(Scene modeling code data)
· · · · · · ·
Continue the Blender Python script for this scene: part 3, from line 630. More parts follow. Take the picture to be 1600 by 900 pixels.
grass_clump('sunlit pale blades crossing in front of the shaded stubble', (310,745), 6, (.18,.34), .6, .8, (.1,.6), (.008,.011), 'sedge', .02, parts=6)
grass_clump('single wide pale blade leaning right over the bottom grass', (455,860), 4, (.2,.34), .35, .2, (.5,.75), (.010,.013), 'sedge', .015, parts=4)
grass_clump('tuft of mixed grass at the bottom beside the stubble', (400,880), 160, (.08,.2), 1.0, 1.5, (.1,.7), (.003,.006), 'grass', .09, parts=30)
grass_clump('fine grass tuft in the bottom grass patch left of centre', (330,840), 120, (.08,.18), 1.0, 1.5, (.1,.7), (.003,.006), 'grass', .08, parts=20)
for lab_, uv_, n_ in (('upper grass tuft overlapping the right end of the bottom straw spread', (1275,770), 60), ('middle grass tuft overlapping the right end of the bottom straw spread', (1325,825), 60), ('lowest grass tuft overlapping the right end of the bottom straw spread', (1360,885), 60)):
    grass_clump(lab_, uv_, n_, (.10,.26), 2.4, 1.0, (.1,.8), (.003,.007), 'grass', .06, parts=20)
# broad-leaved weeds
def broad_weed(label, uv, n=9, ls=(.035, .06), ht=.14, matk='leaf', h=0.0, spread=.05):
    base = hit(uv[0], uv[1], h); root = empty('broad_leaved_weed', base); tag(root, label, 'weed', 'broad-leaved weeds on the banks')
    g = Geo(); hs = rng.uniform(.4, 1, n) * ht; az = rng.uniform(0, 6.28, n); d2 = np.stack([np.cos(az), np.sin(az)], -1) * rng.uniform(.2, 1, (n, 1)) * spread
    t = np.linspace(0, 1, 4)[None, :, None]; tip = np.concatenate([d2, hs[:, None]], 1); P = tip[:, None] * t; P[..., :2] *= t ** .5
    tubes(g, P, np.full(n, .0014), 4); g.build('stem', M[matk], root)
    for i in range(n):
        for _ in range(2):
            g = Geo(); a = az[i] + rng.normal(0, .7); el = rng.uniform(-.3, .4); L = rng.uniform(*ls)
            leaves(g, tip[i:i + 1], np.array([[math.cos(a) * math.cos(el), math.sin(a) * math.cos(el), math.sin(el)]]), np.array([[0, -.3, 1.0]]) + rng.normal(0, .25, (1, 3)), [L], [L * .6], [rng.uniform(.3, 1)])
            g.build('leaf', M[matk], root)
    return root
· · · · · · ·
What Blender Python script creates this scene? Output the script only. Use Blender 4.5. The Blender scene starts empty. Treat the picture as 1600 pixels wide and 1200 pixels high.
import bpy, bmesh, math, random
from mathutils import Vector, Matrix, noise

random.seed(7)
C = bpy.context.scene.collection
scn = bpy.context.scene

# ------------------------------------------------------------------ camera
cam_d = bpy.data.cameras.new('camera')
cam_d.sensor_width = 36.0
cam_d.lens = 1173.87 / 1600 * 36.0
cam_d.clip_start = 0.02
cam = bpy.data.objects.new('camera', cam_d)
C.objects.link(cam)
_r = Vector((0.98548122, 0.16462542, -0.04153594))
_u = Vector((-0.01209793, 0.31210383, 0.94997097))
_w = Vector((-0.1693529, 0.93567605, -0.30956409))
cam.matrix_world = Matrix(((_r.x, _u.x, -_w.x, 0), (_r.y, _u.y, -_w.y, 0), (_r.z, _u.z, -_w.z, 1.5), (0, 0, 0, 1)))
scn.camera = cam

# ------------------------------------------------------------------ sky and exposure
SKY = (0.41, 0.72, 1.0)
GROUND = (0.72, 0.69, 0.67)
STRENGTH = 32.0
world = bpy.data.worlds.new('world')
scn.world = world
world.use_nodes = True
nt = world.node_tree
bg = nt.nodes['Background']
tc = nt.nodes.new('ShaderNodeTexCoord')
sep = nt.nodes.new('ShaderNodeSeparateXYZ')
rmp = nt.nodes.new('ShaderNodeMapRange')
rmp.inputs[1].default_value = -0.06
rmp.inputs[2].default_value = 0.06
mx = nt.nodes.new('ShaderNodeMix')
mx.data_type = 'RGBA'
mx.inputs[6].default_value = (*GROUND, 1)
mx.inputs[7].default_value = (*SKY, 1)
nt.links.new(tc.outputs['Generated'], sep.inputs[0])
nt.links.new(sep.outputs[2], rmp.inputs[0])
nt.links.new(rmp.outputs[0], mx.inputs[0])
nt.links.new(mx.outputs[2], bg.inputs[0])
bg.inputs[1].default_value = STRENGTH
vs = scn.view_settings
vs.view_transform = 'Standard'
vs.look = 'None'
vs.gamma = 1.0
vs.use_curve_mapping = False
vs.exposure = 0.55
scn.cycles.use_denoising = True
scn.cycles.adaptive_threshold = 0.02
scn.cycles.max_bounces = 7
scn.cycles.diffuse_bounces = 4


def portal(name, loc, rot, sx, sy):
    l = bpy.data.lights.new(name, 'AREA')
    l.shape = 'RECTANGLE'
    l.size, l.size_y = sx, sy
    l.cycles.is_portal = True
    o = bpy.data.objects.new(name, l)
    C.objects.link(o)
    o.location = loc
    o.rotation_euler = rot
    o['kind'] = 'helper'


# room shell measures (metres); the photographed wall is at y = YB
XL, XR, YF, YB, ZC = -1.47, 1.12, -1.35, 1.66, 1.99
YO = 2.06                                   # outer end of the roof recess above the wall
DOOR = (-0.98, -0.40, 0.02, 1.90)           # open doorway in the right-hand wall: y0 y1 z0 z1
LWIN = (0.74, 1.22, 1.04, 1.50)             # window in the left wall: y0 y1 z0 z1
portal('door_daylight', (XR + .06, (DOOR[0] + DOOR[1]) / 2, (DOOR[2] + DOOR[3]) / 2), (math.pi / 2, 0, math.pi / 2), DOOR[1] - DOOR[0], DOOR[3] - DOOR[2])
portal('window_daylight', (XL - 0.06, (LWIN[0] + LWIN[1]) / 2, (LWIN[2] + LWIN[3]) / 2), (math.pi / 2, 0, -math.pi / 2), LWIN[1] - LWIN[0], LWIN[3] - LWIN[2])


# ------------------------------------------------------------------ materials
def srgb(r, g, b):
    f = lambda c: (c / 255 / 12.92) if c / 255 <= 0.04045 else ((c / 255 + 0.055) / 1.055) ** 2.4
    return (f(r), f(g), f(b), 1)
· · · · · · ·
__Task to carry out__.
Write out, exactly as they stand, the lines from the one containing "What Blender Python" through the one containing "scn.camera = cam", both ends included.

__Full answer__.
What Blender Python script creates this scene? Output the script only. Use Blender 4.5. The Blender scene starts empty. Treat the picture as 1600 pixels wide and 1200 pixels high.
import bpy, bmesh, math, random
from mathutils import Vector, Matrix, noise

random.seed(7)
C = bpy.context.scene.collection
scn = bpy.context.scene

# ------------------------------------------------------------------ camera
cam_d = bpy.data.cameras.new('camera')
cam_d.sensor_width = 36.0
cam_d.lens = 1173.87 / 1600 * 36.0
cam_d.clip_start = 0.02
cam = bpy.data.objects.new('camera', cam_d)
C.objects.link(cam)
_r = Vector((0.98548122, 0.16462542, -0.04153594))
_u = Vector((-0.01209793, 0.31210383, 0.94997097))
_w = Vector((-0.1693529, 0.93567605, -0.30956409))
cam.matrix_world = Matrix(((_r.x, _u.x, -_w.x, 0), (_r.y, _u.y, -_w.y, 0), (_r.z, _u.z, -_w.z, 1.5), (0, 0, 0, 1)))
scn.camera = cam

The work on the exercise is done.